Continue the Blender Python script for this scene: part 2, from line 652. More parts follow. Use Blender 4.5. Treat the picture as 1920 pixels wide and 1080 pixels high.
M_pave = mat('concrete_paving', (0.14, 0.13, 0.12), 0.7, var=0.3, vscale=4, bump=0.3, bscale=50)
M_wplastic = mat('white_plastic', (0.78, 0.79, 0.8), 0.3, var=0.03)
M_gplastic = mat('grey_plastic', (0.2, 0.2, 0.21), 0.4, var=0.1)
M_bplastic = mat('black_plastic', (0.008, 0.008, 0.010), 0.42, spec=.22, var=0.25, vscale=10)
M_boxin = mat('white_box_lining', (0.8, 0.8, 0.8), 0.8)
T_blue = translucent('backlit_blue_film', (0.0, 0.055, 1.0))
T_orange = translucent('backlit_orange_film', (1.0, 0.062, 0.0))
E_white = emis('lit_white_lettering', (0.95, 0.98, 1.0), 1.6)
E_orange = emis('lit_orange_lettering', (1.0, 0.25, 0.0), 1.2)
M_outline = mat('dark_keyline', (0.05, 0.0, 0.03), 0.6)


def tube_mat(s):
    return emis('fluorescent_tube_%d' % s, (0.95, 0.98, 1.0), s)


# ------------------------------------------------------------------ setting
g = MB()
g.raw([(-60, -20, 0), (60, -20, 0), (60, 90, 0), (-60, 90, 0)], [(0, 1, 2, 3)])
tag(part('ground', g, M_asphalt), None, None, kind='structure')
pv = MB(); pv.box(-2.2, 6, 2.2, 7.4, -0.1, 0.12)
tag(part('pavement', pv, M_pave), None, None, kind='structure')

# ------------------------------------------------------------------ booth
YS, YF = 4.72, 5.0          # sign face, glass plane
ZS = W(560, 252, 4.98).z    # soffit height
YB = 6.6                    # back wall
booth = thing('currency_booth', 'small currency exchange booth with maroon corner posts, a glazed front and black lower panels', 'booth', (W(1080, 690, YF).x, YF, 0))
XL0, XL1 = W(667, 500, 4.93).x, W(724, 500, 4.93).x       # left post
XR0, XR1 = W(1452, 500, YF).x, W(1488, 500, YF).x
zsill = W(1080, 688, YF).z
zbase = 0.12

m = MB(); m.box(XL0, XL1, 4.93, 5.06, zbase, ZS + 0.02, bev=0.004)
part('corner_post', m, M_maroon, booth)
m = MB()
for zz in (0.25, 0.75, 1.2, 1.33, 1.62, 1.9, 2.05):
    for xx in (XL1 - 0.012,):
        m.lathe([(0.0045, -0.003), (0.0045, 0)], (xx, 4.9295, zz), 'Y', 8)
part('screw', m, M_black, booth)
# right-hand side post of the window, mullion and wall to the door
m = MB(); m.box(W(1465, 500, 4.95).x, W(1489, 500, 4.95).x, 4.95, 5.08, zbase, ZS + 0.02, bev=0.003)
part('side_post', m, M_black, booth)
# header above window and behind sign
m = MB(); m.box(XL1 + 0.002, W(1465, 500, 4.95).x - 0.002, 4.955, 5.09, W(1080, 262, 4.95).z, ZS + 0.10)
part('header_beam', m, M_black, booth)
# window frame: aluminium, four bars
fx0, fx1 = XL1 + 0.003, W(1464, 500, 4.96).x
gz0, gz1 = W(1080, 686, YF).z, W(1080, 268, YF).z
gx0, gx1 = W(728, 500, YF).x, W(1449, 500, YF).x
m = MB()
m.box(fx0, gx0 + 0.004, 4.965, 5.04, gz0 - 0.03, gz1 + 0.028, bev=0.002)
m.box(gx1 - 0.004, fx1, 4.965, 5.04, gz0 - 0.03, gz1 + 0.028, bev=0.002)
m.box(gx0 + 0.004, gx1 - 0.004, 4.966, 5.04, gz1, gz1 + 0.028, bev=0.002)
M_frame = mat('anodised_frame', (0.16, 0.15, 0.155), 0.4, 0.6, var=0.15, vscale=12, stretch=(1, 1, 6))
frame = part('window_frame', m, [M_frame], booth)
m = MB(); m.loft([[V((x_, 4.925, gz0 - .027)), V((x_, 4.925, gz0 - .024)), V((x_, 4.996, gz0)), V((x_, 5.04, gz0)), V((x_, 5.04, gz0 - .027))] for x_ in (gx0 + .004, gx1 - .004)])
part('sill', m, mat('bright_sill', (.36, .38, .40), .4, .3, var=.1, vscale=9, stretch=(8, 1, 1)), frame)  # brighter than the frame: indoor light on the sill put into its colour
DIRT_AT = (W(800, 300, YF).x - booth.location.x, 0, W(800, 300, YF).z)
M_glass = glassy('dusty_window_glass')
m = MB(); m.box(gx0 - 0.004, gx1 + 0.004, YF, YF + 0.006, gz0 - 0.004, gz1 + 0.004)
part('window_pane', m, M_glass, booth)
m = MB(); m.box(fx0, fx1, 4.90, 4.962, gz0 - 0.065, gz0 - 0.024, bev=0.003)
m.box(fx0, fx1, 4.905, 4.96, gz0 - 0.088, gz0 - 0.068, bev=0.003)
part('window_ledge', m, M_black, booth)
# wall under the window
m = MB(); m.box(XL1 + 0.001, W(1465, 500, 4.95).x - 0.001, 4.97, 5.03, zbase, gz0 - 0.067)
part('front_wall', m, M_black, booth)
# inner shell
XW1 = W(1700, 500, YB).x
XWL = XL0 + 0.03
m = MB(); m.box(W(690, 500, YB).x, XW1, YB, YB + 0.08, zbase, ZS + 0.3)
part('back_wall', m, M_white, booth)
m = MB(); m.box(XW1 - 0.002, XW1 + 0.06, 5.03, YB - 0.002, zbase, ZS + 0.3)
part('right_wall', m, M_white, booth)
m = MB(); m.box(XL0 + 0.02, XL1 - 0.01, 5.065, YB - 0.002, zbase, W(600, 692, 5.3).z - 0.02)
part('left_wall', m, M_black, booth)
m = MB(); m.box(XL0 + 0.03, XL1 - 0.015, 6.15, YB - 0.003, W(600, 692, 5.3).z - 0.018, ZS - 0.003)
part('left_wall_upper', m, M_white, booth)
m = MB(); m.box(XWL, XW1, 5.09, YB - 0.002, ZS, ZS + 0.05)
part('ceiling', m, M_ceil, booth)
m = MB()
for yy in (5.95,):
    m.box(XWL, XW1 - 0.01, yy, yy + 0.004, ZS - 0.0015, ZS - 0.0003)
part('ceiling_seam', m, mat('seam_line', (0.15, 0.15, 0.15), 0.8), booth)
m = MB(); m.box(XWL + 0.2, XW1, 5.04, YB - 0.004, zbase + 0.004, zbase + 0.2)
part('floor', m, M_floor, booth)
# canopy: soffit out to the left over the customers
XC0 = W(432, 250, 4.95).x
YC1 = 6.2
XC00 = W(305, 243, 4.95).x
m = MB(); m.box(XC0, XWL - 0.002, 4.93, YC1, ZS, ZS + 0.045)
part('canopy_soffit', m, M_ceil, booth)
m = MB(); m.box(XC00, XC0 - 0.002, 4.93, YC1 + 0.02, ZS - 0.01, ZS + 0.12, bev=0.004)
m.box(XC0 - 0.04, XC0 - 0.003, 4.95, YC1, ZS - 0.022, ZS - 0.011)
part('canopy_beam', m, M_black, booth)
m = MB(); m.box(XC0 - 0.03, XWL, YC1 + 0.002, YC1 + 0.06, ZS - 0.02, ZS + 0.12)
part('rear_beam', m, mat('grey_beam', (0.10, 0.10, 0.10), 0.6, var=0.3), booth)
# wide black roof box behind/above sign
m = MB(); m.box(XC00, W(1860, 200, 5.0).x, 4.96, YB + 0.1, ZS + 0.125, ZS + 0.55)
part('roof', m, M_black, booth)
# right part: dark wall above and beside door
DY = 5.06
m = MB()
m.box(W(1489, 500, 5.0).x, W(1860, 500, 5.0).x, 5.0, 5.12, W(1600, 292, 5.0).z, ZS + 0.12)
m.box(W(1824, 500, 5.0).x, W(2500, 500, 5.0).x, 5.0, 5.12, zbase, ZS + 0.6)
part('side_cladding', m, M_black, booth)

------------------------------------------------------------

WHAT YOU ARE ASKED TO DO
Find the lines containing "wide" and list every one of them.

OUTPUT FOR THIS EXERCISE
Continue the Blender Python script for this scene: part 2, from line 652. More parts follow. Use Blender 4.5. Treat the picture as 1920 pixels wide and 1080 pixels high.
# wide black roof box behind/above sign